I’ve decided to return to one of the blog’s most popular features, the Small Press Shoutout. This week we take a look at The Permanent Press, which has been cranking out titles since 1978. Started by husband-and-wife team Martin and Judith Shepard, their catalog includes several award-winning mysteries and the undersung Icelandic novelist Halldor Laxness (a personal favorite of mine).
The name of the press refers to their policy of keeping their entire backlog in print, which I’m guessing is easier now than it was twenty-five years ago.
These guys love fiction. I found an interesting discussion of this on Mark’s Cockeyed Pessimist blog, which recently addressed the question of why they publish novels “95% of the time”:
My belief is that in any culture, at any age, the vast majority of the great books that are handed down, decade after decade and century after century are fiction. Following Homer’s The Iliad and his sequel, The Odyssey, came the great novelists of yesteryear: Dostoyevsky, Chekov, Gogol, Dickens, Chaucer, Jane Austin, Fitzgerald, Boccaccio, Umberto Eco, Dante, Italo Calvino, Rabelais, Hugo, Stendahl, Balzac, Halldor Laxness, Cervantes, Márquez, Kundera, Mark Twain, Faulkner, Hemmingway, Dos Passos, Poe…the list is endless.
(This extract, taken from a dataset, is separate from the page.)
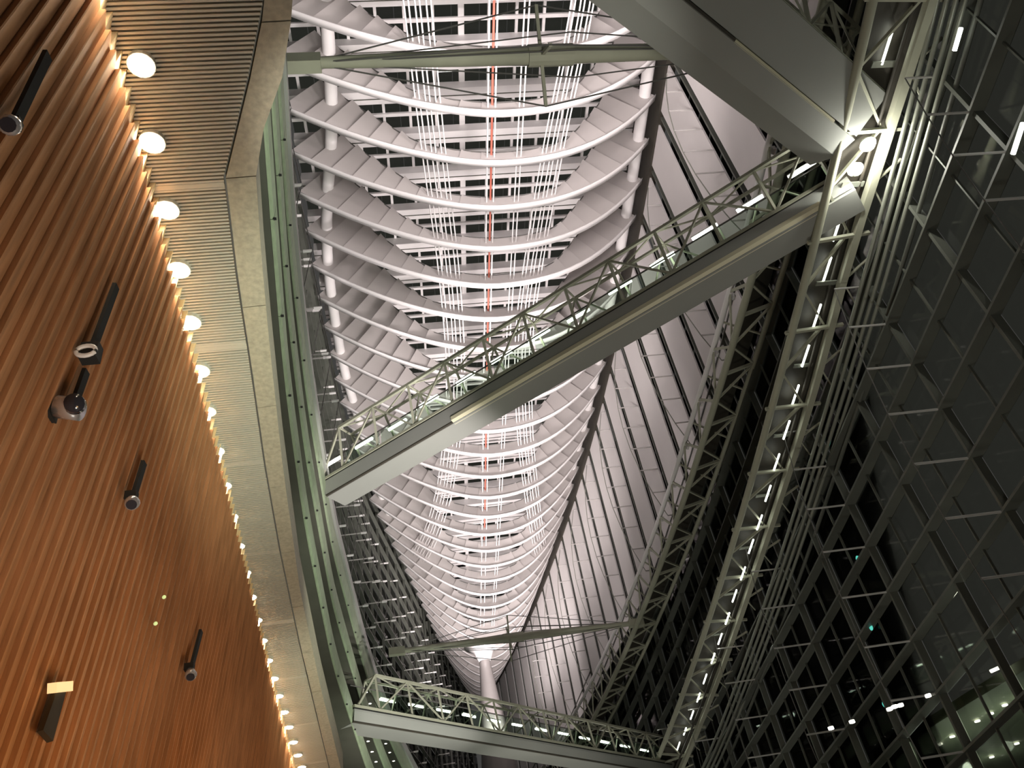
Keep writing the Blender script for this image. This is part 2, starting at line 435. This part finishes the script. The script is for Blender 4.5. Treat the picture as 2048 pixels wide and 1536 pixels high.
for a, c in zip(LC, LC[1:]):
    if c > 150: break
    for k in range(0, 24):
        z = 1+2.3*k; p, q = xw(a)-.1, xw(c)-.1
        gp.hexa([(p-.02,a+.06,z+.07),(p,a+.06,z+.07),(q,c-.06,z+.07),(q-.02,c-.06,z+.07),(p-.02,a+.06,z+2.2),(p,a+.06,z+2.2),(q,c-.06,z+2.2),(q-.02,c-.06,z+2.2)])
tag(obj('pane', gp, M['glass'], wl), kind='stuff')
for n, Y in enumerate(LC):
    if Y > 128: break
    tips = []
    for z in (28.5, 33.1, 37.7, 42.3, 46.9):
        d = .8+1.6*(1-abs(z-37.7)/11)
        obj('strut_rod', MB().tube([(xw(Y), Y, z), (xw(Y)+d, Y, z)], .06, 6), M['rod'], wl)
        obj('rod_cap', MB().tube([(xw(Y)+d-.5, Y, z), (xw(Y)+d, Y, z)], .1, 8), M['flange'], wl); tips.append((xw(Y)+d, Y, z))
    obj('bracing_cable', MB().tube(tips, .03, 5), M['cable'], wl)

# ================================================================== balconies and soffit on the left
SO = -.068
def zsof(Y): return 14.98+SO*Y
def tabpx(lst, zfun0, slope=SO):
    t = []
    for px, py in lst:
        r = ray(px, py); q = r.y/r.z; Z = zfun0/(1-slope*q); t.append((Z*q, r.x/r.z*Z))
    return t
INN = tabpx([(530,0),(500,150),(450,355),(475,560),(500,720),(530,930),(560,1100),(600,1290),(650,1500)], 14.98)
OUT = tabpx([(588,0),(566,150),(512,300),(512,355),(525,540),(540,700),(565,930),(600,1180),(640,1370),(660,1450)], 14.98)
INN = [(2.0, -.6)]+INN; OUT = [(2.0, -.35)]+OUT
TOP = [(6.6,-4.25),(8.5,-4.37),(14.5,-4.74),(17.8,-4.95),(23.8,-5.4),(30,-5.9),(37,-6.39)]     # front of the timber wall at its head
def xin(Y): return interp(INN, Y)
def xout(Y): return interp(OUT, Y)
def xwood(Y): return interp(TOP, Y)
YEND = 44.0
bal = thing('balcony', (-4, 20, 14), 'lowest balcony over the timber wall with slatted metal soffit and granite edge', 'balcony', 'stacked balconies along the left side')
Y = 2.2; ns = 0; rs = MB(); wide = [1.2+4.32*k for k in range(0, 12)]
while Y < YEND:
    z = zsof(Y); w = .046
    if any(abs(Y-a-.3) < .06 for a in wide): w = .11; 
    x0, x1 = xwood(Y)-.5, xin(Y)-.03
    b = MB().box(((x0+x1)/2, Y, z+.04), (x1-x0, w, .06))
    if ns < 290: obj('soffit_slat', b, M['slat'], bal); ns += 1
    else: rs.add(b.v, b.f)
    Y += .082
if rs.v: tag(obj('soffit_slat', rs, M['slat'], bal), kind='stuff')
ys = [2.0+k*1.0 for k in range(43)]
obj('soffit_backing', MB().strip([(xwood(y)-1.2,y,zsof(y)+.16) for y in ys], [(xin(y),y,zsof(y)+.16) for y in ys], [(xin(y),y,zsof(y)+.3) for y in ys], [(xwood(y)-1.2,y,zsof(y)+.3) for y in ys]), M['under'], bal)
brk = [3.5, 7.0, 10.0]+[10.0+3.3*k for k in range(1, 11)]
for a, c in zip(brk, brk[1:]):
    a2, c2 = a+.012, c-.012
    sub = [a2+(c2-a2)*k/3 for k in range(4)]
    obj('edge_stone', MB().strip([(xin(y)+.02,y,zsof(y)-.02) for y in sub], [(xout(y),y,zsof(y)) for y in sub], [(xout(y)-.02,y,zsof(y)+1.25) for y in sub], [(xin(y)+.02,y,zsof(y)+1.25) for y in sub]), M['stone'], bal)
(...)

So if one’s interest lies in discovering novelists who have the talent to write exceptional fiction, why not cultivate and publish them and hope some of them will make a contribution to our culture—which surely needs a lift, given the great decline in fiction in general and the astronomical rise in non-fiction, which includes celebrity bios and countless “How-To” books—how to lose weight, make money, find partners, find serenity, find God, evaluate collectables, write screenplays, prevent aging… this list is endless, as well, and unlikely to survive the test of time.
Bravo! Fiction is important, fiction is necessary, fiction is a testament to what civilization and the human endeavor is all about. Fiction represents – fiction is – us at our finest! Could there be a better attitude for a publisher to have?